[Scene script records]
========================

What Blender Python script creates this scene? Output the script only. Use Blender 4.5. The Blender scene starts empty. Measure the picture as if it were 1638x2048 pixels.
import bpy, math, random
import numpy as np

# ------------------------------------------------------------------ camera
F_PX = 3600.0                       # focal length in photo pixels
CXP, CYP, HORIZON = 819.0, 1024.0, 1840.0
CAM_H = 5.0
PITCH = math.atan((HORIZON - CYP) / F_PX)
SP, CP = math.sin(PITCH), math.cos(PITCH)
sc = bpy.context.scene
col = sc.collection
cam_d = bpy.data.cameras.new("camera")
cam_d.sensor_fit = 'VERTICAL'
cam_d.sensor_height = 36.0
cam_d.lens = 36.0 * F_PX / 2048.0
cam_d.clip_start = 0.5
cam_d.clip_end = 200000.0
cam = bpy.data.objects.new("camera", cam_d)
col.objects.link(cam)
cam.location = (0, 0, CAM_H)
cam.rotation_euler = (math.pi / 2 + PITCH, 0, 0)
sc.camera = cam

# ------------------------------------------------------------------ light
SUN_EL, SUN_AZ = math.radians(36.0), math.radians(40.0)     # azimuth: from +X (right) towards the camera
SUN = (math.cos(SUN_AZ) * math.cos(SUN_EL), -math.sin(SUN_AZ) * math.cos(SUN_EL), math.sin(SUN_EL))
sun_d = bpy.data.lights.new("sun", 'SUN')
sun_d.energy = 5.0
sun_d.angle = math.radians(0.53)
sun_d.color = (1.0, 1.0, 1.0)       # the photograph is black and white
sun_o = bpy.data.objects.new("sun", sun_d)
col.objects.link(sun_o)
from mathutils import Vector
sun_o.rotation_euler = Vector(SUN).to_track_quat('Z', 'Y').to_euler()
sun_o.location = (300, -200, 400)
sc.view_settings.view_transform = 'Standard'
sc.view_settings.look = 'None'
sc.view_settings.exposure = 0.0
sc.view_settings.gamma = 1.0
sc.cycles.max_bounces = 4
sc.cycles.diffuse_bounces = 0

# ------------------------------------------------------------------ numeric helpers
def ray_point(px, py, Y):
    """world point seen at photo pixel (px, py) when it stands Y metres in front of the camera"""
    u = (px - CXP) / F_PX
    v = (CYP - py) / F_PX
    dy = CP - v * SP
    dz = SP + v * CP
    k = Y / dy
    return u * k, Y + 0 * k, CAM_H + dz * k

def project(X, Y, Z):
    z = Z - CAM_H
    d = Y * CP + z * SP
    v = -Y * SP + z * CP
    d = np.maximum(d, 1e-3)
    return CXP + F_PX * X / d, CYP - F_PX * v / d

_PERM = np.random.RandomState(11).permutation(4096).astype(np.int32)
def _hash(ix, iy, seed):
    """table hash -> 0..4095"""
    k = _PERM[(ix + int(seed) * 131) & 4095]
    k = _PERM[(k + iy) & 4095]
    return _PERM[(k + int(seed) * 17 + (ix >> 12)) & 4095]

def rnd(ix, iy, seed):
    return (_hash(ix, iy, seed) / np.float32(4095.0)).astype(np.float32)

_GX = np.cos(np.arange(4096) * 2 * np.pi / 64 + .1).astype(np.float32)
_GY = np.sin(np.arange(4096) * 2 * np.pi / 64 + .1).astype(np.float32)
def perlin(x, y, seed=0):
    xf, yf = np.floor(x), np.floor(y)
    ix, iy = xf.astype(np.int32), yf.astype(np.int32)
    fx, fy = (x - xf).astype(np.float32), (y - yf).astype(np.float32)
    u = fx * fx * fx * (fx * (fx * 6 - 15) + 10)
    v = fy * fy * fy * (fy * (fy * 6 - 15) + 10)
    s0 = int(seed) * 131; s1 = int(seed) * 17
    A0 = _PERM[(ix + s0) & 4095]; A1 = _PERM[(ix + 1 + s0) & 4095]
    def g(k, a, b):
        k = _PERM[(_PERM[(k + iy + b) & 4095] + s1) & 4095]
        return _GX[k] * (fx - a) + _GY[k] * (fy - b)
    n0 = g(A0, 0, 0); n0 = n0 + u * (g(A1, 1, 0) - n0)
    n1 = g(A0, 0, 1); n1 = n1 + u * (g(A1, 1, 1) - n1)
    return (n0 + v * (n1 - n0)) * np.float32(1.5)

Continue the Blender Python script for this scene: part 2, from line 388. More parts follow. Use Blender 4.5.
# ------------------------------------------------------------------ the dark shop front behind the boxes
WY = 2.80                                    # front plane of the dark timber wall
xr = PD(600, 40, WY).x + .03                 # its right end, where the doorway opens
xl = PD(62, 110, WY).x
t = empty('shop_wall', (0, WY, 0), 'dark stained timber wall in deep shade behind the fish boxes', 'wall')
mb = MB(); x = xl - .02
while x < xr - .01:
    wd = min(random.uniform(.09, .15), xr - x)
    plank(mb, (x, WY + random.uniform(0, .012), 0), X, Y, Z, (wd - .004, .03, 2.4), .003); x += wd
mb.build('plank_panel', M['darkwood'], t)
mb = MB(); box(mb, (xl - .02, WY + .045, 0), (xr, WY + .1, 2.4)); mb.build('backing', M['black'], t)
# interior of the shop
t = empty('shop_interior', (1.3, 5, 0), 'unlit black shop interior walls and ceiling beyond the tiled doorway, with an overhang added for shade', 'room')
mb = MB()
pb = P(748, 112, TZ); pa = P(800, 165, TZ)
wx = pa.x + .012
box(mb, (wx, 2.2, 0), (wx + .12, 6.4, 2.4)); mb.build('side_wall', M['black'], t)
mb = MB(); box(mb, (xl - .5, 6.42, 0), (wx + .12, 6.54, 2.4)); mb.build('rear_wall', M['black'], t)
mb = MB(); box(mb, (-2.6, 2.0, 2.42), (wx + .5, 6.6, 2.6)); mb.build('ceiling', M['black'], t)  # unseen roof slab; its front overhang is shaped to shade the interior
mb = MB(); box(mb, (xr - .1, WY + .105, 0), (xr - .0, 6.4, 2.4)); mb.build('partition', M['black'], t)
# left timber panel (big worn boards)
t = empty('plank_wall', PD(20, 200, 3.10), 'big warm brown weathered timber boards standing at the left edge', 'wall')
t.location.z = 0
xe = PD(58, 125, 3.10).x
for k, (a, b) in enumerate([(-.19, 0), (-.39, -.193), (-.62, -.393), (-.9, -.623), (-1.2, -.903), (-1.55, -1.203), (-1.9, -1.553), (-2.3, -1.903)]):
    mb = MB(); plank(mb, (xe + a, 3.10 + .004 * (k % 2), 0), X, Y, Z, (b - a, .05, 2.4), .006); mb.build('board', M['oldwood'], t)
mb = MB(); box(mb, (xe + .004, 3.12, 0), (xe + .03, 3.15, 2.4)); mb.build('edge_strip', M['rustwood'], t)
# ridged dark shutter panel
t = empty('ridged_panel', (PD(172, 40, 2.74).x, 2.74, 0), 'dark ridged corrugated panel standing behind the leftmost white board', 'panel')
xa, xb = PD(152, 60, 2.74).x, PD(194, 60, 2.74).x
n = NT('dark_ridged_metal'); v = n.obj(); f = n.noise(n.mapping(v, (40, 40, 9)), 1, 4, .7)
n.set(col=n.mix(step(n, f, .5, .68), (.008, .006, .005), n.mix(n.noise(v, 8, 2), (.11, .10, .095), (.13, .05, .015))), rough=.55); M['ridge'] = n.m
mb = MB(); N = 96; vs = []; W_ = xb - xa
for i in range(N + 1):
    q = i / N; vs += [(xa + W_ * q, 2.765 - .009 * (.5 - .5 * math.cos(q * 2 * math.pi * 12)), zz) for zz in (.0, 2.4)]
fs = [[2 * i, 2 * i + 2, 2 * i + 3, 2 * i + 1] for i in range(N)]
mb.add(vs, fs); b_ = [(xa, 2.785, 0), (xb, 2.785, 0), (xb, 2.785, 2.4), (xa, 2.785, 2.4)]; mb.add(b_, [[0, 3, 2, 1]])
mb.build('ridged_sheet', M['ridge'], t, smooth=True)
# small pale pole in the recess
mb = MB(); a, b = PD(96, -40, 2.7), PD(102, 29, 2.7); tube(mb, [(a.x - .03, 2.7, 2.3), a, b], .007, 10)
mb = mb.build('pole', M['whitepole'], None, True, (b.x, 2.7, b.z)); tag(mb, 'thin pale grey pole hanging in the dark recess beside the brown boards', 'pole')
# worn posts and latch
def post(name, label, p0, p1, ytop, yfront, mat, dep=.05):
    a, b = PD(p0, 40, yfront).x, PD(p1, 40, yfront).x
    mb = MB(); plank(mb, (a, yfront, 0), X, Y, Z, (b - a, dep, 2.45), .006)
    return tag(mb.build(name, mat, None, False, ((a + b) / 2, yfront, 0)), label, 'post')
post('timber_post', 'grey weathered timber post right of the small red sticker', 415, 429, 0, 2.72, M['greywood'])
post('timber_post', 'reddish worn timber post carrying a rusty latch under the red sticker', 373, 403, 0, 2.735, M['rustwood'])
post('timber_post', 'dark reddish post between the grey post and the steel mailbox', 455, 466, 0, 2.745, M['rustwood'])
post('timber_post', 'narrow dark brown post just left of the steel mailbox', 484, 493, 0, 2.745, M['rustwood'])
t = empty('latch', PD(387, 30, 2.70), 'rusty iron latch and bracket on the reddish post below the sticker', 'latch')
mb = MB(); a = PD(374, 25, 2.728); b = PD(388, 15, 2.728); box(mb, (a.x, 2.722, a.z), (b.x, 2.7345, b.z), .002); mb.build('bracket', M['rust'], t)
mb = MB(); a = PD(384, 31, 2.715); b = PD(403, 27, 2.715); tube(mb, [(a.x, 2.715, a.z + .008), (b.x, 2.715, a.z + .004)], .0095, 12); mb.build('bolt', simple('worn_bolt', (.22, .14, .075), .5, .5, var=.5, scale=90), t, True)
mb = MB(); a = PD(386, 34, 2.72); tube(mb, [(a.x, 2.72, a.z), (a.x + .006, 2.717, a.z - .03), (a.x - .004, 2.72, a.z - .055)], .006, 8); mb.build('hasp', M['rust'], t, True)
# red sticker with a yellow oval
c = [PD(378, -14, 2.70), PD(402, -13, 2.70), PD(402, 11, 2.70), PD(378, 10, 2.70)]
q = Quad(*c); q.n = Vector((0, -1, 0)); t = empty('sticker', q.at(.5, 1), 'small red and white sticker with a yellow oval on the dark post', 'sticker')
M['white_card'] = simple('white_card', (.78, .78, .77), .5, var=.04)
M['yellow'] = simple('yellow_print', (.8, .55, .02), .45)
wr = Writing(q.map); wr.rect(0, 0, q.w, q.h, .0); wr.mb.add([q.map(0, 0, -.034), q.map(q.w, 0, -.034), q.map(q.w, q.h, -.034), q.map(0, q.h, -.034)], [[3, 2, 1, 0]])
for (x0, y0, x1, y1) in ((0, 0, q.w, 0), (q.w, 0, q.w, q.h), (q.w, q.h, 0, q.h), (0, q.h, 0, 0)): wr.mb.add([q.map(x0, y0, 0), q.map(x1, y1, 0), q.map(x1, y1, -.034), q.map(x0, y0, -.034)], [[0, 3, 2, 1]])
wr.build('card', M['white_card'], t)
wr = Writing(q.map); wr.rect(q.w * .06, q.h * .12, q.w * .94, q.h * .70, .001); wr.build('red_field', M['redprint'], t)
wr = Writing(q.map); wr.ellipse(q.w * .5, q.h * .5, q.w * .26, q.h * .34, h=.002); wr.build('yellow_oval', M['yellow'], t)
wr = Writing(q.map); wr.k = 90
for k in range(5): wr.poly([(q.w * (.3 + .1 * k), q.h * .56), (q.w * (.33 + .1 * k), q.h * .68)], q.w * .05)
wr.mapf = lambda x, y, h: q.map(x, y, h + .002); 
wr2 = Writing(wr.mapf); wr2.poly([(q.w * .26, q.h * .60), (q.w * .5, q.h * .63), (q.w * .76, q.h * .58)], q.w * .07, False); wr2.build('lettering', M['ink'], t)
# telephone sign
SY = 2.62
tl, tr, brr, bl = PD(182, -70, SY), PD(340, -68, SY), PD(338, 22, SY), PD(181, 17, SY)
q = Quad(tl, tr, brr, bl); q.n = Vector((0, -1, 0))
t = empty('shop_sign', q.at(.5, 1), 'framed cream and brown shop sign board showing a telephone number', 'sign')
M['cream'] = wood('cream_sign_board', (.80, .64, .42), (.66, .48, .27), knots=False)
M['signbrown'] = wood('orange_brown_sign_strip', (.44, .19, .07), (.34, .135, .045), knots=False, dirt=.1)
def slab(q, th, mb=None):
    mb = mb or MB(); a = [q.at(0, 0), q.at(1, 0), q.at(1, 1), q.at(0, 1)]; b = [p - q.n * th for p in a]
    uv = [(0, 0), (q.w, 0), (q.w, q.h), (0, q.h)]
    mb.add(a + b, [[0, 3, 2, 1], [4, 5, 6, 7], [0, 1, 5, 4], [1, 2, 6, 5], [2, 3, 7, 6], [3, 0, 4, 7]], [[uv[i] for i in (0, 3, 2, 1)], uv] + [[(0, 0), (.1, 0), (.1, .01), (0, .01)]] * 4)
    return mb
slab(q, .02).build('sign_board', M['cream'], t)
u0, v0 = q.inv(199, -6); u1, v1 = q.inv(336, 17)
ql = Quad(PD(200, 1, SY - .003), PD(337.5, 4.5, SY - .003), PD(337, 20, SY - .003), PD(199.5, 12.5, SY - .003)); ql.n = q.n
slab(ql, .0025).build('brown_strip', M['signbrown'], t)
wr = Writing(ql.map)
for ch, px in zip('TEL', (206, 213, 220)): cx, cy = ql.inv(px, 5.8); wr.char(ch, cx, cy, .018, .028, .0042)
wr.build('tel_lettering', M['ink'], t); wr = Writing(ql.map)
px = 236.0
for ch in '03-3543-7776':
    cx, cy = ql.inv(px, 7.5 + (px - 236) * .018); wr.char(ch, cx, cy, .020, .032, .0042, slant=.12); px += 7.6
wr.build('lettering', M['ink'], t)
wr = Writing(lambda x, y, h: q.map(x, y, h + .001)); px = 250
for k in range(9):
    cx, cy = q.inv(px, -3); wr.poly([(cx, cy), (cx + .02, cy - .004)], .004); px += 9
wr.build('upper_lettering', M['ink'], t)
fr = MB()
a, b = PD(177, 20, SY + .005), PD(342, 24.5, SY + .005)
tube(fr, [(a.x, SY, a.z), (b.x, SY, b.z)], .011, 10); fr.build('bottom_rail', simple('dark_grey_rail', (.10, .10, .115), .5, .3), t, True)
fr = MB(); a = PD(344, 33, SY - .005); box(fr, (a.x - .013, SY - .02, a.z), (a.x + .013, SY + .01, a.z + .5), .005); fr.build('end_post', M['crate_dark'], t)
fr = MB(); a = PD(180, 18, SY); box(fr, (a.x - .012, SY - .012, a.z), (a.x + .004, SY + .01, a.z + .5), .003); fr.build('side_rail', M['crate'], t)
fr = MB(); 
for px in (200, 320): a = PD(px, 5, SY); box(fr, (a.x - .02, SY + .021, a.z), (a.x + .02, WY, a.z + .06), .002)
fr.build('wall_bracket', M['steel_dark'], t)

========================

Exercise requirements: Each line from the one holding "pb = P(748, 112, TZ); pa = P(800, 165, TZ)" to the one holding "mb = MB(); box(mb, (-2.6, 2.0, 2.42), (wx", those two included, is to be transcribed exactly, and no other line.

The output:
pb = P(748, 112, TZ); pa = P(800, 165, TZ)
wx = pa.x + .012
box(mb, (wx, 2.2, 0), (wx + .12, 6.4, 2.4)); mb.build('side_wall', M['black'], t)
mb = MB(); box(mb, (xl - .5, 6.42, 0), (wx + .12, 6.54, 2.4)); mb.build('rear_wall', M['black'], t)
mb = MB(); box(mb, (-2.6, 2.0, 2.42), (wx + .5, 6.6, 2.6)); mb.build('ceiling', M['black'], t)  # unseen roof slab; its front overhang is shaped to shade the interior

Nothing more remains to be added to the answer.